Du XVe siècle à la fin du XVIIIe (date de l’interdiction de la pratique), les familles les plus riches pouvaient enterrer leurs morts dans un caveau familial au sein de l'église, d’où la construction des chapelles latérales. Il était en effet admis que plus l’inhumation était proche du chœur, plus grande était la protection accordée au défunt. De fait, des fouilles effectuées entre 1985 et 1986 révélèrent que l’église Saint-Rémi de Lascelle recelait une véritable nécropole avec la mise à jour de quatre caveaux maçonnés et de 84 sépultures sous ses pavés. Ces fouilles archélogiques ont également permis de découvrir l'emplacement d'un four et la base de deux cloches de diamètres différents, vraisemblablement celles fondues à l'intérieur de l'église et datées de 1637.

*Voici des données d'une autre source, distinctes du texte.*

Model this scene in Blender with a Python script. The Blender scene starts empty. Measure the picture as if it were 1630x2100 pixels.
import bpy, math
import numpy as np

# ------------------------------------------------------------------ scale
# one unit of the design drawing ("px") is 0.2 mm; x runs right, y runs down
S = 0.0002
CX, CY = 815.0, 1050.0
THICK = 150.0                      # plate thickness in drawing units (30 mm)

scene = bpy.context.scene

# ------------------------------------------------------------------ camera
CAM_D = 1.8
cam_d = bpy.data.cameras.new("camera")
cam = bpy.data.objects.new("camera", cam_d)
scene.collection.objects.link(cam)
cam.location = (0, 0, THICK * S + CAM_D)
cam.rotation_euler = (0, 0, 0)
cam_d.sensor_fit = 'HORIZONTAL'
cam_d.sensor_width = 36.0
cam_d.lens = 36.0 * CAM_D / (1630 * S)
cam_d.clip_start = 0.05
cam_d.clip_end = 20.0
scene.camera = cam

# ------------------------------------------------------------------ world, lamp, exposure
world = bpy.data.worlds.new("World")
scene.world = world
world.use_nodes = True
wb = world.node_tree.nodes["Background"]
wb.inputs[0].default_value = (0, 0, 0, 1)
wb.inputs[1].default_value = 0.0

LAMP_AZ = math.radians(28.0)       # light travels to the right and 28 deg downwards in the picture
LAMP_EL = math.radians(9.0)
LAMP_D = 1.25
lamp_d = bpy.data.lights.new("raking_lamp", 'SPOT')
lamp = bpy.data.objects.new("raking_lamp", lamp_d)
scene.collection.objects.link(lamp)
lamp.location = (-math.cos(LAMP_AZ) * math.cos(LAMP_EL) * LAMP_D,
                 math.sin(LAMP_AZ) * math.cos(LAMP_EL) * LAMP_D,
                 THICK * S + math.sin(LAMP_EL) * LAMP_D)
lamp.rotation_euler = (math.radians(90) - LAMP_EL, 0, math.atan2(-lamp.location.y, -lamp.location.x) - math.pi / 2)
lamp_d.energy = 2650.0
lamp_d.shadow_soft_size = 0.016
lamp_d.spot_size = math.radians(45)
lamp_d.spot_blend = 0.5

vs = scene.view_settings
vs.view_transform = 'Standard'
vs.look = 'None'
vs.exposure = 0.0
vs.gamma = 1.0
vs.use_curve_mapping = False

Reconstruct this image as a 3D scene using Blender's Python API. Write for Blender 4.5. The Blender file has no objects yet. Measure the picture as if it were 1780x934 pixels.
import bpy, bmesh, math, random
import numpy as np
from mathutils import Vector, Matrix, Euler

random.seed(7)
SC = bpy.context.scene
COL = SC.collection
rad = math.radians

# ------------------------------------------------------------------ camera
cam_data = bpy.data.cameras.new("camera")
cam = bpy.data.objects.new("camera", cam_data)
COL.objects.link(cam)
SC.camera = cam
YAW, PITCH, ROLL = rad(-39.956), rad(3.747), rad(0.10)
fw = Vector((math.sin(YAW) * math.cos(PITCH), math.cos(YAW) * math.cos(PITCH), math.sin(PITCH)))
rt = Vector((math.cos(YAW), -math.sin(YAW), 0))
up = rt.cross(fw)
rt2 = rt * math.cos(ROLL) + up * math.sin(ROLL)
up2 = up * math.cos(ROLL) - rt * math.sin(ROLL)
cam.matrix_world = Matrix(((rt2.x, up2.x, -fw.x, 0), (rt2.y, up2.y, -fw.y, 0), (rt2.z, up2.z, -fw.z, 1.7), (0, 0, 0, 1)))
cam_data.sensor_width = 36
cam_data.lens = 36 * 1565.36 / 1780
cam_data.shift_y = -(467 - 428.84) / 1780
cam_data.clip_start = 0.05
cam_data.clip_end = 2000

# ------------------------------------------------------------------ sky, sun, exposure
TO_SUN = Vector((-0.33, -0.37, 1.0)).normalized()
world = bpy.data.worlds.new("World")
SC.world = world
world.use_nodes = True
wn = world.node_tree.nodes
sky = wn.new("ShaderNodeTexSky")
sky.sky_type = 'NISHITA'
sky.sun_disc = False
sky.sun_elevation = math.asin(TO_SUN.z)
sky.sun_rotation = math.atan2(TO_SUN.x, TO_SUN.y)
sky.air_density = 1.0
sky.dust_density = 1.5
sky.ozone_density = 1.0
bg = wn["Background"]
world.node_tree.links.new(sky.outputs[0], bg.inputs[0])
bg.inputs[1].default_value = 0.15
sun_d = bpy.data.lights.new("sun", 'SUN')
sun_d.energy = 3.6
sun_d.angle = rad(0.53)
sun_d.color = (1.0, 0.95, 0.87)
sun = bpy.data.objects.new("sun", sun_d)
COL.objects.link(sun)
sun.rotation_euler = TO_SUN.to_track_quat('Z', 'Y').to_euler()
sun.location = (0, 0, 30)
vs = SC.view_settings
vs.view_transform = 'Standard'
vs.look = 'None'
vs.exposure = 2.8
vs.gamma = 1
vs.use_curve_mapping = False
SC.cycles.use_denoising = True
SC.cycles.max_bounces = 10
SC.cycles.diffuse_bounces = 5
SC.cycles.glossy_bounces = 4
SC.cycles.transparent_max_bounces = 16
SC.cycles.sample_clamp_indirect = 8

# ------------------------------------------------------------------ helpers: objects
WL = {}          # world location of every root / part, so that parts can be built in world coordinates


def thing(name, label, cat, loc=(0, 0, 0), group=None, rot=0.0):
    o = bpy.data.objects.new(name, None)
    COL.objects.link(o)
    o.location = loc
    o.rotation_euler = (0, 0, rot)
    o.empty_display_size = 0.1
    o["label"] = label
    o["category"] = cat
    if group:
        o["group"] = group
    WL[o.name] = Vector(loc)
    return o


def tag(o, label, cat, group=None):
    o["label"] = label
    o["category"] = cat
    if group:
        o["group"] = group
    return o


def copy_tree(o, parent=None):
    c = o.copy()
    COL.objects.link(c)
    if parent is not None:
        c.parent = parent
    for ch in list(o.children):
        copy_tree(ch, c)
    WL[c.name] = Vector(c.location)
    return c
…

L'église de Lascelle fut fermée pendant une décennie, le temps d'effectuer une importante restauration démarrée en 1977 par la réfection de la toiture et terminée en 1995 par les vitraux, exécutés par Alain Makaraviez et Edwige Walme, peintres-verriers mari et femme.
Le mobilier :
Un autel de pierre d’époque romane trône au centre du chœur. Derrière lui se trouve un imposant maître-autel à tabernacle et baldaquin daté de 1644 dont les deux statues en châtaignier représentant Saint-Flour, premier évêque du cantal et Saint-Rémi, évêque de Reims et patron de la paroisse ont été arrachées lors d'un vol survenu le 24 septembre 2003.
Outre une vierge à l’enfant du XVIIe en poids polychrome marouflé, le mobilier compte plusieurs statues dont certaines, telles que celle de Saint-Géraud, ont été volées en 2003.
Face à l’entrée, on remarque une curieuse armoire en bois, il s’agit de fonts baptismaux en bois du XVIIe offerts par la famille Fontanges de Velzic. Hélas, une partie de ce meuble (têtes d’angelots, demi-relief représentant le Christ dans le Jourdain et Saint-Jean-Baptiste) a été arrachée lors du vol de 2003.
Lors de ce même vol, la peinture centrale d'un des retables a été emportée révélant sur le mur nu une fresque mettant en scène un Christ au ventre rebondi sur sa croix. Une autre fresque - l'Annonciation ? - a également été mise à jour sur le mur d'en face.
Classement au titre des Monuments Historiques
Preuve de son intérêt historique et architectural, l’église a été classée aux Monuments Historiques le 24 novembre 1930. Pourtant cet intérêt n’a pas toujours été perçu. Il est intéressant de comparer la description qui en est faite dans Le Dictionnaire Statistique du Cantal de M. De Ribier (1854), particulièrement du mur est :
« L'église, placée sous l'invocation de saint Rémy, est très-ancienne et du style bysantin. Entourée de colonnettes à l'extérieur, elle semble appartenir au XII°°siècle, du moins en partie. Comme elle est dédiée à saint Rémy, il serait très-possible que sa fondation remontât à l'époque du pape Gerbert qui, étant archevêque de Reims, aurait envoyé en même temps des reliques du saint à l'église de Lascelle et à la paroisse de St-Simon, lieu de sa naissance …. Le mur extérieur du chœur présente une rangée de six colonnettes formant entr'elles des arcades et enjolivées de figurines. Ces morceaux d'architecture auraient été conservés de l'ancien chœur, rapportés au nouveau à l'époque de sa reconstruction, en 1635, et enchâssés dans les murs. Au milieu de la colonnade est placée une petite fenêtre d'un mauvais goût. »
avec celle qu’en fait Pierre Moulier dans son Eglises romanes de Haute-Auvergne, II – La région d’Aurillac paru aux Editions CREER en 2000 :
« Le portail se rattache au type de la région : Saint-Rémy de Salers, Saint-Cernin, Marmanhac, Laroquevieile … Mais le pignon est un morceau de bravoure. Six arcs en mitre soutenus par de petites colonnes à chapiteaux encadrent une baie romane dont l’archivolte retombe sur des têtes d’animaux … C’est encore l’un des plus beaux monuments de la région d’Aurillac, sobre et pur. Par son architecture et son portail il se rattache à un groupe régional … avec cependant un accent d’originalité dans le décor du chevet .»
Comprenne qui pourra ! Chacun se fera son opinion en prenant le temps de faire halte dans ce lieu au riche passé qui, par chance, et malgré le vol inqualifiable commis en 2003, reste ouvert et accessible à tous.